Wednesday, June 09, 2004

Liberal Democracy: Invincible? 

[cross-posted at The Shotgun]

A column yesterday by Doug Saunders, Zimbabwe's land nationalization, and today's success of Venezulan democrats in securing enough petition signatures to vote on Hugo Chavez's presidency raise a very important question:

How easily does a liberal democracy slide into authoritarianism?

There's the classic example of Hitler being voted into power in Germany, and the more contemporary example of Robert Mugabe's stronghandling of existing constitutional structures in Zimbabwe into irrelevance. But at what point do we notice the slide? Is it too late at that point?

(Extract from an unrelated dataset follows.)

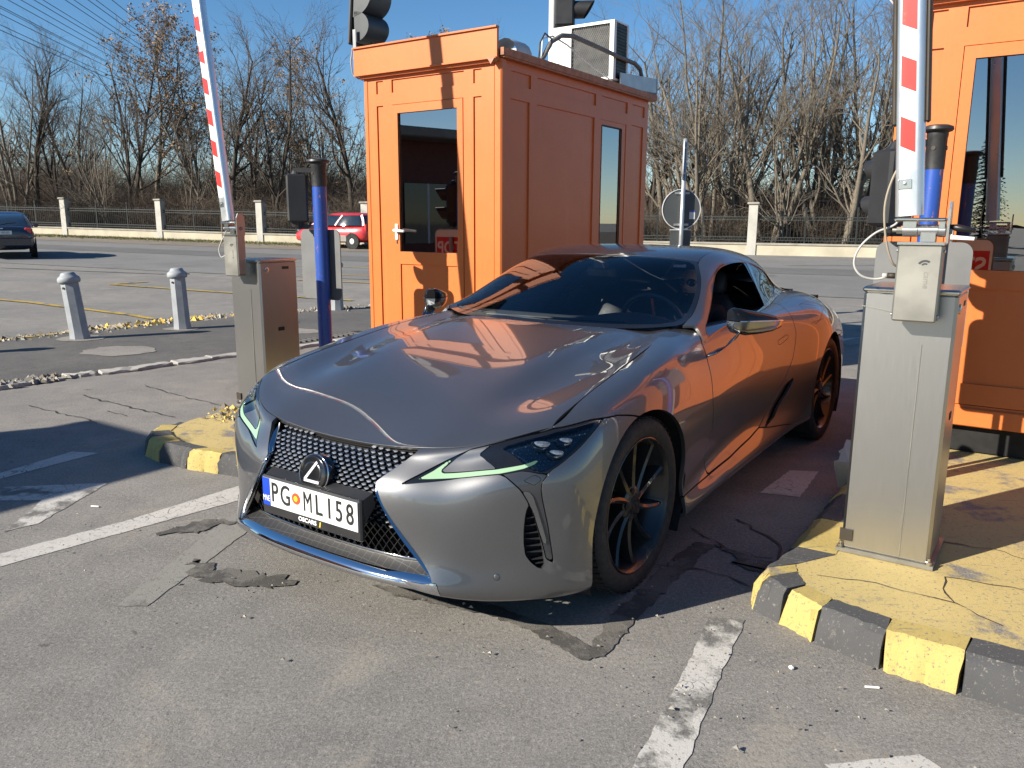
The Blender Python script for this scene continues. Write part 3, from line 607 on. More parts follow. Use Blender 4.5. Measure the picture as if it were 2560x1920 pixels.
def stripes():
    k=Nodes('red_white_reflective_band'); s=k.n('ShaderNodeSeparateXYZ'); k.l(k.co(),s.inputs[0])
    t=k.math('FRACT',k.math('ADD',k.math('DIVIDE',k.math('ADD',s.outputs[2],k.math('MULTIPLY',s.outputs[0],.55)),.212),.884)); r=k.ramp(k.math('GREATER_THAN',t,.5),[(0.,0.),(1.,1.)])
    n=k.noise(5,5,.7); g=k.noise(60,3)
    c=k.mix(r,(.62,.022,.014),(.60,.60,.59)); c=k.mix(k.math('MULTIPLY',k.ramp(n,[(.60,0.),(.72,1.)]),.35),c,(.55,.5,.47))
    k.set(base=c,rough=.38,spec=.5,coat=.2,coatr=.2); return k.m
M_STR=stripes(); M_CABLE=plain('barrier_cable',(.26,.22,.16),.5); M_CABW=plain('white_barrier_cable',(.40,.39,.36),.5)
M_LOGO=plain('dark_logo',(.03,.032,.035),.5); M_FAINT=plain('faint_logo',(.215,.205,.18),.5,metal=.4)
def barrier(loc,label,lean,warm=False,left=False):
    Bq=empty('barrier_gate',loc,R(-34.16),label,'barrier','raised barriers beside the lane')
    w,d,H=.335,.345,1.10
    mb=MB(); mb.box((w/2,d/2,H/2+.004),(w,d,H-.01),bev=.012); cab=mb.build('cabinet',M_STEEL,Bq)
    mb=MB(); mb.box((w/2,d/2,.008),(w+.035,d+.03,.016)); mb.build('base_plate',M_DULL,Bq)
    mb=MB(); mb.box((w/2,d/2,H+.004),(w+.012,d+.012,.022),bev=.008); mb.build('lid',M_STEELB,Bq)
    mb=MB(); mb.box((.0+.08,-.0016,H-.075),(.17,.003,.0035),M=rot('Y',R(10))); mb.box((.225,-.0016,H*.42),(.0035,.003,H*.8)); mb.build('panel_seam',M_DULL,cab)
    mb=MB(); mb.box((w+.0012,.17,.60),(.003,.055,.028)); mb.build('slot',M_INNER,cab)
    mb=MB(); mb.lathe([(.02,.0),(.02,.006),(.012,.008),(.001,.008)],16,(w,.06,H-.06),rot('Y',R(90))); mb.build('lock',M_STEELB,cab)
    mb=MB(); mb.box((w+.001,.235,H-.05),(.002,.06,.02)); mb.build('name_plate',M_FRAME,cab)
    mb=MB(); mb.box((.018,-.004,.075),(.05,.010,.05)); mb.build('corner_clip',M_FRAME,Bq)
    for bx in(.0,w): mb=MB(); mb.lathe([(.011,.016),(.011,.03),(.006,.032),(.006,.045),(.001,.046)],6,(bx,-.006,0)); mb.build('anchor_bolt',M_STEELB,Bq)
    # bracket box in front of the cabinet head
    bx=.20 if not left else .165; by=-.075
    mb=MB(); mb.box((bx,by,1.14),(.152,.07,.285),bev=.006); br=mb.build('bracket_box',M_DULL,Bq)
    mb=MB(); mb.box((bx,by+.06,1.05),(.12,.06,.10)); mb.build('bracket_arm',M_STEEL,Bq)
    mb=MB(); mb.box((bx,by,1.288),(.158,.076,.010)); mb.build('bracket_lid',M_STEELB,br)
    for sx in(-1,1):
        for z in(1.02,1.26): mb=MB(); mb.lathe([(.006,0),(.006,.006),(.001,.007)],8,(bx+sx*.076,by-.01,z),rot('Y',R(90*sx))); mb.build('screw',M_STEELB,br)
    mb=MB()
    for r0,r1 in((.007,.0125),(.0165,.024)):
        P=[]; 
        for k in range(9): a=R(50+105*k/8); P.append((bx+.022+r1*math.cos(a)*1.1,by-.0358,1.205+r1*math.sin(a)))
        for k in range(8,-1,-1): a=R(50+105*k/8); P.append((bx+.022+r0*math.cos(a)*1.1,by-.0358,1.205+r0*math.sin(a)))
        mb.add(P,[tuple(range(17,-1,-1))])
    mb.build('logo',M_LOGO,br)
    me=text_mesh('came',.030,.0003,1.); o=link('logo_text',me,M_FAINT,br); place(o,(bx+.030,by-.0357,1.155),(0,0,-1),(1,0,0))
    # hinge
    z0=1.30
    mb=MB(); mb.tube([(bx-.068,by,z0+.035),(bx-.018,by,z0+.035)],.024,14); mb.tube([(bx-.016,by,z0+.035),(bx+.050,by,z0+.035)],.022,14); mb.tube([(bx+.052,by,z0+.035),(bx+.074,by,z0+.035)],.024,14); hg=mb.build('hinge',M_STEELB,Bq,smooth=True,angle=R(40))
    mb=MB(); mb.tube([(bx-.105,by,z0+.035),(bx-.068,by,z0+.035)],.008,8); mb.tube([(bx-.09,by,z0+.035),(bx-.07,by,z0+.035)],.014,6); mb.build('hinge_bolt',M_DULL,hg)
    mb=MB(); mb.box((bx-.012,by,z0+.075),(.175,.07,.013),bev=.005); mb.box((bx-.045,by,z0+.058),(.045,.05,.03)); mb.box((bx+.062,by,z0+.058),(.02,.05,.03)); mb.box((bx+.02,by,z0+.01),(.05,.05,.03)); mb.build('hinge_plate',M_STEELB,Bq)
    mb=MB(); mb.prism([(-.034,-.045),(.034,-.045),(.034,.075),(.02,.105),(-.02,.105),(-.034,.075)],-.004,.004,M=Matrix(((0,0,1),(1,0,0),(0,1,0))),c=(bx+.084,by,z0+.035)); hp=mb.build('latch_plate',M_STEELB if not left else M_STEEL,Bq)
    mb=MB(); mb.lathe([(.013,.0),(.013,.007),(.001,.007)],6,(bx+.088,by,z0+.035),rot('Y',R(90))); mb.build('bolt_head',M_DULL,hp)
    if not left:
        mb=MB(); mb.tube([(bx+.085,by,z0+.05),(bx+.11,by-.005,z0+.046),(bx+.17,by-.01,z0+.036)],[.008,.013,.007],8); mb.build('lever',plain('lever_black',(.03,.03,.032),.35,metal=.5),hp,smooth=True)
    else:
        mb=MB(); mb.box((bx+.08,by,1.165),(.006,.062,.30)); mb.build('side_strap',M_STEEL,br)
    # the arm, leaning a little
    Mz=rot('Y',lean); A0=Vector((bx-(.052 if not left else .045),by,z0+.088)); L=3.3
    arm=empty('arm',A0); arm.parent=Bq; arm.rotation_euler=(0,lean,0)
    prof=[(x,y) for x,y in rrect(.096,.062,.022,4)]
    mb=MB(); mb.prism(prof,0,L); mb.build('arm_tube',M_ALU,arm,smooth=True,angle=R(50))
    for sx in((-1,1) if not left else (-1,)):
        mb=MB(); mb.box((sx*.055,.004,L/2+.16),(.017,.040,L-.34),bev=.006); mb.build('rubber_edge',M_FRAME,arm)
    # printed band, wrapped round the front of the tube
    V=[];F=[]; xs=[-.030,-.022,-.010,.002,.012,.020] if not left else [-.046,-.040,-.033,-.026,-.014,-.002,.010,.018]
    for k in range(23):
        z=.165+(L-.2)*k/22
        for x in xs:
            y=-.0315 if abs(x)<.027 else -.031+.022*(1-math.sqrt(max(0,1-((abs(x)-.026)/.022)**2)))-.0006
            V.append((x,y,z))
    n=len(xs)
    for k in range(22):
        for i in range(n-1): F.append((k*n+i,k*n+i+1,(k+1)*n+i+1,(k+1)*n+i))
    mb=MB(); mb.add(V,F); mb.build('stripe_band',M_STR,arm,smooth=True)
    mb=MB(); mb.box((-.012,-.033,.115),(.046,.003,.034),bev=.002); mb.lathe([(.006,0),(.006,.004),(.001,.005)],10,(-.012,-.0345,.118),rot('X',R(90))); mb.build('clip_plate',M_STEELB,arm)
    if left:
        for z in(1.20,1.43):
            mb=MB(); mb.add([(-.022,-.0325,z-.035),(.012,-.0325,z-.035),(.012,-.0325,z+.045),(-.022,-.0325,z+.045)],[(0,1,2,3)]); s=mb.build('sticker',plain('sticker_white',(.75,.74,.72),.4) if z<1.3 else bpy.data.materials['sticker_white'],arm)
            mb=MB()
            P=[(-.018+.0,-.0330,z+.030)]
            for r0,r1 in((.006,.013),):
                P=[(-.004+r1*math.cos(R(40+150*k/8)),-.0331,z+.012+r1*math.sin(R(40+150*k/8))) for k in range(9)]+[(-.004+r0*math.cos(R(40+150*k/8)),-.0331,z+.012+r0*math.sin(R(40+150*k/8))) for k in range(8,-1,-1)]
                mb.add(P,[tuple(range(17,-1,-1))])
            mb.build('sticker_mark',plain('sticker_red',(.62,.10,.09),.4) if z<1.3 else bpy.data.materials['sticker_red'],s)
            me=text_mesh('came',.020,.0003,1.); o=link('sticker_text',me,bpy.data.materials['sticker_red'],s); place(o,(-.006,-.0331,z-.022),(0,0,-1),(1,0,0))
    # cables
    if not left:
        mb=MB(); mb.tube(smooth_path([(bx-.058,by,1.62),(bx-.085,by-.01,1.60),(bx-.12,by-.02,1.52),(bx-.135,by-.03,1.42),(bx-.12,by-.03,1.30),(bx-.095,by-.02,1.22),(bx-.076,by,1.20)]),.0045,6); mb.build('cable',M_CABLE,Bq,smooth=True)
        mb=MB(); mb.tube(smooth_path([(bx-.07,by+.01,1.40),(bx-.10,by,1.355),(bx-.16,by-.02,1.325),(bx-.21,by-.03,1.27),(bx-.225,by-.035,1.21),(bx-.20,by-.03,1.165),(bx-.15,by-.01,1.15),(bx-.10,by,1.163)]),.0045,6); mb.build('cable',M_CABW,Bq,smooth=True)
        mb=MB(); mb.tube([(bx-.125,by,1.163),(bx-.108,by,1.165)],.010,8); mb.build('cable_gland',M_CABW,Bq,smooth=True); mb=MB(); mb.tube([(bx-.108,by,1.165),(bx-.076,by,1.165)],.011,8); mb.build('cable_gland',M_FRAME,Bq,smooth=True)
    else:
        mb=MB(); mb.tube(smooth_path([(bx-.075,by,1.36),(bx-.09,by,1.30),(bx-.13,by-.01,1.24),(bx-.15,by-.02,1.18),(bx-.13,by-.02,1.13),(bx-.10,by-.01,1.14),(bx-.078,by,1.155)]),.0045,6); mb.build('cable',M_CABW,Bq,smooth=True)
        mb=MB(); mb.tube(smooth_path([(bx-.065,by,1.56),(bx-.10,by,1.52),(bx-.125,by,1.42),(bx-.13,by,1.30),(bx-.12,by,1.24),(bx-.078,by,1.19)]),.0032,6); mb.build('cable',M_CABLE,Bq,smooth=True)
        mb=MB(); mb.tube([(bx-.10,by,1.158),(bx-.078,by,1.158)],.011,8); mb.build('cable_gland',M_CABW,Bq,smooth=True)
    return Bq
BR=barrier((1.40,3.20,.13),'raised red and white barrier on a steel cabinet on the yellow island at right',R(-4.5))
BL=barrier((-2.10,6.00,.10),'raised red and white barrier on a steel cabinet beyond the nose of the coupe',R(-6.7),left=True)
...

Conservatives have been railing against the mob tactics of Chavez for some time, but the mainstream media brush it off as part of GWB's evil plans for global domination (Chavez the populist vs Bush-Cheney-Haliburton-whatever). I must admit that the US's bungling of the weird one-day coup of 2002 didn't help the image, but the point remains that Chavez has always been trying to bypass legal restrictions on presidential powers. Thankfully, it seems that the trend might be reversible in this case.

In the Western world, we like to think of ourselves as immune from these sorts of threats to our freedoms. But the European Union is barreling into a constitutional process that is dominated by bureaucrats instead of citizens. Witness the decay from the concessions won by Denmark when it first voted against the Maastricht Treaty, to the "Vote No? Try Again" approach when Ireland originally voted down the Nice Treaty. Does anyone seriously think that things will improve this time around?

Meanwhile, many of us here in Canada and the United States have complained that judges seem to be have more legislative powers than our elected parliamentarians.

This is no mere academic debate: democratization in the Middle East is a current US policy and its feasibility is directly tied to our safety. Personally, I don't agree with the American neoconservative view that democracy is inevitable, but I feel that democratization is necessary to ensure that the Middle East will not be a threat to global security. But can one or two democracies in the Middle East survive being surrounded by authoritarian/yet-to-be liberated neighbours?